いずれも原曲は「初音ミク」などボーカロイドが歌っているのですが、全てオリジナル曲であることも凄いと思います。
こういうレベルの高いものを作る実力派のアマチュア(同人)がプロに吸収されていきます。
●アマチュアでも高いレベルの人がいる。
●ニコニコ動画のような、アマチュアでも作品を不特定多数の「観客」の前で発表する場所がある。
●新人発掘を狙うプロ(業界)もアマチュアの動向にいつも注目している。
日本のACG業界が強い理由のひとつはここにあると思います。
……という趣旨のメッセージを私は香港に向けて折をみては発し続けているのですが、如何せん仕事仲間も読者もアキバ系止まりで次の段階に進めていません。一般には単に作品を云々するばかりで、業界を成長させる構造や社会的な要因まで考えが及びません。
悪い言い方になりますが、香港でサブカルチャーのメディアなんて賎業に携わっている面々は往々にして一般教養を含めて偏差値低いですし発想も貧弱で他の業界では到底戦力にならない連中。……といったことと無関係ではないでしょう。
わずかに現地メーカーのPCゲームのクリエイターやコミックの同人をやっている読者などが敏感に反応してくれる程度です。
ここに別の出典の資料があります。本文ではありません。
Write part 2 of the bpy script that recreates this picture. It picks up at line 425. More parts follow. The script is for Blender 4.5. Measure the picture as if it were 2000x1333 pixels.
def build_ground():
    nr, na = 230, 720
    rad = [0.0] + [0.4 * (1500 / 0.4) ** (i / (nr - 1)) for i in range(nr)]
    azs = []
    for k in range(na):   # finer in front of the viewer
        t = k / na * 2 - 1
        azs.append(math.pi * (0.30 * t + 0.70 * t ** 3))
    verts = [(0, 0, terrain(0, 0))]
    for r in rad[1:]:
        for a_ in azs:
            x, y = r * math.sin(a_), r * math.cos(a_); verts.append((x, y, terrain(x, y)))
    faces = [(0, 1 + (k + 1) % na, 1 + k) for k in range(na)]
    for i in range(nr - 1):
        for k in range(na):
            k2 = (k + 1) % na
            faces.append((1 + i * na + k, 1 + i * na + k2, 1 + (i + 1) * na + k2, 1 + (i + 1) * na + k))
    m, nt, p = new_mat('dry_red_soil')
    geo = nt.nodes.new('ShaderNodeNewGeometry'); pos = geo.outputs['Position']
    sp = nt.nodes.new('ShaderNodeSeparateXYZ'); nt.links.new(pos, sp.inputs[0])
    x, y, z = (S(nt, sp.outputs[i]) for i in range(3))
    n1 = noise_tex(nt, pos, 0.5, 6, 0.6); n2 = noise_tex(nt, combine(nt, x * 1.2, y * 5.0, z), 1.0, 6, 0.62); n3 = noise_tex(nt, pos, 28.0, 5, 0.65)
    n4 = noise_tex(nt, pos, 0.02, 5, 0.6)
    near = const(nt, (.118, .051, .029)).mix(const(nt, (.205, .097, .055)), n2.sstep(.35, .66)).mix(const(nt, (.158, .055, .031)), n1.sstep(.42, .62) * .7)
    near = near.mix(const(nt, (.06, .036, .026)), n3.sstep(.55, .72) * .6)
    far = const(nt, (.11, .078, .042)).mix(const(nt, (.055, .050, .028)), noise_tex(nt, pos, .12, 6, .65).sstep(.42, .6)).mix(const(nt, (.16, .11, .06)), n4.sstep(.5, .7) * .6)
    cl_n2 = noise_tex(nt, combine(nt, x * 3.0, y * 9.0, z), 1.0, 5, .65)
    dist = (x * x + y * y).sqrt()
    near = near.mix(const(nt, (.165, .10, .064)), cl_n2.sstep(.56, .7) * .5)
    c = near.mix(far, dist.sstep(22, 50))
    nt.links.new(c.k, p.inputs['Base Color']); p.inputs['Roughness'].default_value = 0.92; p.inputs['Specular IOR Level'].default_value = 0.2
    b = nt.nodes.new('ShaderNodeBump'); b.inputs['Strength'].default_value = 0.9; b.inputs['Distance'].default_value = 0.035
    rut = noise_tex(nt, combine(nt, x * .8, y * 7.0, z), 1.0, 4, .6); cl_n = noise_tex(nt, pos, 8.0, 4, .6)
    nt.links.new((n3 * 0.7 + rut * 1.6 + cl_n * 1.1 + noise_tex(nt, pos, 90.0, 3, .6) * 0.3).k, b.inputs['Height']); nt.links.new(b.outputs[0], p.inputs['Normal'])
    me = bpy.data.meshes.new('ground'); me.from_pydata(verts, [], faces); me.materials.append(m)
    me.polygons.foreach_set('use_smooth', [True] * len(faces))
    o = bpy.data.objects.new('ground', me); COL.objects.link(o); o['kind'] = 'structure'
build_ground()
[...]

「初音ミクのコスチュームってさ、あのDX7がモデルだって知ってた?」
と本業副業合計20数名の香港人に尋ねたところ、例外なく「それは何ですか?」「DX7って何ですか?」という回答が返ってきたときの無力感といったら……orz。そもそもこいつらの中で何か楽器を使えるのは私だけ。
まあ、いまはどうだか知りませんが、香港は英国植民地時代に教育を受けた連中は五線譜も読めませんし、アマチュアは発表の場すら満足に与えられていません。となれば当然ながら業界にもアマチュア層から新人発掘、という発想には行き着きませんので、さもありなん、といったところです。
アニメ・コミック・ゲームの略称である「ACG」に限っていうなら、東アジアにおいては「とてつもない日本」といっていいと思います。
たまたまレベルの低い香港や台湾で頼まれて文章を書いたら予想外の高い評価を得たことでつい安逸に流れ、何の分野であれその「とてつもない日本」に挑む好機をみすみす放棄した私は自業自得。賎業がお似合いです。……「初音ミク」に限らずニコニコ動画の秀作の数々を観るとどうしても、そのレベルに舌を巻く一方で、後悔に似た苦い思いをせずにはおれなかったりします。
だからといって酒色に溺れるなんてことはありませんが、もしかすると、このブログを書くことが一種の憂さ晴らしになっているのかも知れません。